For Reverse Shot, Violet Lucca looks at how the form of One Battle After Another gives juice to its function:
Anderson’s decision to make the “present” not very different from sixteen years earlier, implies that this type of violence this is merely part of the United States—and it is. The powers and precedents Donald Trump uses were established during George W. Bush’s administration; 1954’s Operation Wetback, the largest mass-deportation in history, was militarized in a way that’s not dissimilar to ICE. One must merely look at history—the right kind of history—to see that these overreaches are endemic, not aberrations. The film’s strength is that, as an action movie, it refuses to sugarcoat its fairly radical politics without preaching: it shows, it moves on, it doesn’t stop.

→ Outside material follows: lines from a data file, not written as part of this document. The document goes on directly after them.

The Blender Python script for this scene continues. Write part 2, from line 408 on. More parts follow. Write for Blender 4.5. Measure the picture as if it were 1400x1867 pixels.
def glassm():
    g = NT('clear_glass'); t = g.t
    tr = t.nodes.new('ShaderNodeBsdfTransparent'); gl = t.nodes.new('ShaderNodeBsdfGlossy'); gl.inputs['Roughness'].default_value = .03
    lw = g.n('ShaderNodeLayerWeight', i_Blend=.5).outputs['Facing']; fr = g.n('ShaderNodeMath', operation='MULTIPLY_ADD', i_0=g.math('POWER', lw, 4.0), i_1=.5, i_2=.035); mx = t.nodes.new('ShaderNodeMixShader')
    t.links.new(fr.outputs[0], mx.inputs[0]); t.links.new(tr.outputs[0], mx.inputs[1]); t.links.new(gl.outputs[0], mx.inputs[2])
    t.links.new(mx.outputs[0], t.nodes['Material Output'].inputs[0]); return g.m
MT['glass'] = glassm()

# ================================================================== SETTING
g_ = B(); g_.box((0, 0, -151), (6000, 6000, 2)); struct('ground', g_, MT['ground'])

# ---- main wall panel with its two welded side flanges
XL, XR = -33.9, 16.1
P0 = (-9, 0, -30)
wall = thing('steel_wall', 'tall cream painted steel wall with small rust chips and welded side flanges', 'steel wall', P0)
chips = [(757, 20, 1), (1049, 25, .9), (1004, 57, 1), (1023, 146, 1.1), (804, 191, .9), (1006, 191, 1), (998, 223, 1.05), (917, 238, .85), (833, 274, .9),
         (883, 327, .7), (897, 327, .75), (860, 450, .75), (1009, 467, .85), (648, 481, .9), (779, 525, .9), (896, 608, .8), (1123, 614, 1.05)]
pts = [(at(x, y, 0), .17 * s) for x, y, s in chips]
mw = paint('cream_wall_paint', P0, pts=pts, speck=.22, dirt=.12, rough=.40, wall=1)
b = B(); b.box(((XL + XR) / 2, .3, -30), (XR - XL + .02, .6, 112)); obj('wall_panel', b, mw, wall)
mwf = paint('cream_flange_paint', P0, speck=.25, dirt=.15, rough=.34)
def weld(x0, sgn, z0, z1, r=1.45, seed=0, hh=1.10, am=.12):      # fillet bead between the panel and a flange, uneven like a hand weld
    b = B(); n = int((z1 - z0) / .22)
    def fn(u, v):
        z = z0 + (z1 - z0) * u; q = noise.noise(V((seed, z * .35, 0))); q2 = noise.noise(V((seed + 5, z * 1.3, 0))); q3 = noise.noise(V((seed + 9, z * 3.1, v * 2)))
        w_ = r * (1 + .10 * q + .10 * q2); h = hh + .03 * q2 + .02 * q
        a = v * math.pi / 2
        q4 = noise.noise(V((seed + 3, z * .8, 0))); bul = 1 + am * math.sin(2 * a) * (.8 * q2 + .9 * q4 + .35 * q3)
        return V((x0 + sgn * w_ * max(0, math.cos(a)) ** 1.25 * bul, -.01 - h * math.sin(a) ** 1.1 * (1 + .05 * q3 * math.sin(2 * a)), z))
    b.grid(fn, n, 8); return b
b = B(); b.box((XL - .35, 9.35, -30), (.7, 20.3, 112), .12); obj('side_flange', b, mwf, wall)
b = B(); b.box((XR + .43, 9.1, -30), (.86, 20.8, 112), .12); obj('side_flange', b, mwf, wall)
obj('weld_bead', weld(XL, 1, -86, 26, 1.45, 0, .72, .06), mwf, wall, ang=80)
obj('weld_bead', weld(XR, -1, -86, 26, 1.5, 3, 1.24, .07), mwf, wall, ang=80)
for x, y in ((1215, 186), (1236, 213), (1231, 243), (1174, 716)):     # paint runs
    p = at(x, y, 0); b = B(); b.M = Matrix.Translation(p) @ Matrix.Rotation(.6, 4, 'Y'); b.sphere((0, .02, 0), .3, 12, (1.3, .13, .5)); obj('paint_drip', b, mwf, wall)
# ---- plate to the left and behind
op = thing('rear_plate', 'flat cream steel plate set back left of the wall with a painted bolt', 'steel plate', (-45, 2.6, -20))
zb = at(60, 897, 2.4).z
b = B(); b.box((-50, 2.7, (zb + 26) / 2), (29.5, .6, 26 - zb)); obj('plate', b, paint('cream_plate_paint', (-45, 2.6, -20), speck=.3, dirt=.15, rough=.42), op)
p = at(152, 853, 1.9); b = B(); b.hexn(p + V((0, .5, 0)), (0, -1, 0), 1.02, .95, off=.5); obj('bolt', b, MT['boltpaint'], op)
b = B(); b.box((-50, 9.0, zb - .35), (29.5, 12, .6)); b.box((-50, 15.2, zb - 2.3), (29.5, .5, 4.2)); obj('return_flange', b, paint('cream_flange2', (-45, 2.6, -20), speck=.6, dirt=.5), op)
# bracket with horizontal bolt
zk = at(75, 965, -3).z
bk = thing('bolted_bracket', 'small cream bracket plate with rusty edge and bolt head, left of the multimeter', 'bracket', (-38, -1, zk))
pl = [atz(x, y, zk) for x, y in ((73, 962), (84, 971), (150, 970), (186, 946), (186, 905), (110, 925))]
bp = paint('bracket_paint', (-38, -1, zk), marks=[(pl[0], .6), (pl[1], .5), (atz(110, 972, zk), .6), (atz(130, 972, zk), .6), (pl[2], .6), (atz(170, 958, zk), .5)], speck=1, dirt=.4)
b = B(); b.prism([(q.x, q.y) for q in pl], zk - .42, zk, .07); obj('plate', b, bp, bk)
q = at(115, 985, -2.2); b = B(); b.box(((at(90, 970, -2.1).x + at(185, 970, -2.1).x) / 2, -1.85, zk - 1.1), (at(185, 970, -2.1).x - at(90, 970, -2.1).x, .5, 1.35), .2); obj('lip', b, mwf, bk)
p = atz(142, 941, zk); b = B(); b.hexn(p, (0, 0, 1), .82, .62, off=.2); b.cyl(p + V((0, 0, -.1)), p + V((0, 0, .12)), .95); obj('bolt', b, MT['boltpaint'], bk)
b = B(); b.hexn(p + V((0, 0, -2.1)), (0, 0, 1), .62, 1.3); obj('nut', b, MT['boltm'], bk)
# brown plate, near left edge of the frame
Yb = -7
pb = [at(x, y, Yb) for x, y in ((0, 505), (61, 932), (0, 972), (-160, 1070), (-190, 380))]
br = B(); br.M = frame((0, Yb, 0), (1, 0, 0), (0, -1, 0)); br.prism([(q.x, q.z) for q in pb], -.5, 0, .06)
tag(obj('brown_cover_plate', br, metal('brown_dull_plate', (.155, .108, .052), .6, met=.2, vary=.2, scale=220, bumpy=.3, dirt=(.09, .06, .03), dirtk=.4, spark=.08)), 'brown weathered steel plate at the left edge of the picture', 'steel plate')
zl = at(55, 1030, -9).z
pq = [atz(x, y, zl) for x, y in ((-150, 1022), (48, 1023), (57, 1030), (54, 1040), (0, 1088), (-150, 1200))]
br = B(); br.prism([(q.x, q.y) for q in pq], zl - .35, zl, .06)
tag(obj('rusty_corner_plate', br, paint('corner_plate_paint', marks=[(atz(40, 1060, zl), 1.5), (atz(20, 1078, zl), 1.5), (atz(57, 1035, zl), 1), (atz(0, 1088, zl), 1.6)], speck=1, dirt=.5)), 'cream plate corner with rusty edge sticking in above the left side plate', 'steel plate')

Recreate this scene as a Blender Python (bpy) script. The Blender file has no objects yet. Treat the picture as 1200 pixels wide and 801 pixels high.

The editors of n+1 survey the written word’s response to AI incursions, and pen their own manifesto:
Whatever nuance is needed for its interception, resisting AI’s further creep into intellectual labor will also require blunt-force militancy. The steps are simple. Don’t publish AI bullshit. Don’t even publish mealymouthed essays about the temptation to produce AI bullshit. Resist the call to establish worthless partnerships like the Washington Post’s Ember, an “AI writing coach” designed to churn out Bezos-friendly op-eds. Instead, do what better magazines, newspapers, and journals have managed for centuries. Promote and produce original work of value, work that’s cliché-resistant and unreplicable, work that tries — as Thomas Pynchon wrote in an oracular 1984 essay titled “Is It OK to Be a Luddite?” — “through literary means which are nocturnal and deal in disguise, to deny the machine.”

And Cameron Cross at the Curioustorian looks at the history of an old local movie theater:
Donald Hunt filled in for a friend playing piano to accompany a silent movie showing at the Nugget. The friend was unable to play one afternoon and he asked Don to take over ‘because he knew I could play the piano,’ my grandfather recalled. Unfortunately Don knew only one song, ‘Ida, Sweet as Apple Cider.’ He played that song throughout the show. He played it louder and/or faster during the exciting parts of the movie, then softer or slower during the dramatic parts. This led attendees—mostly Dartmouth students—to yell, ‘Music, more music,’ followed by people yelling, ‘No music.’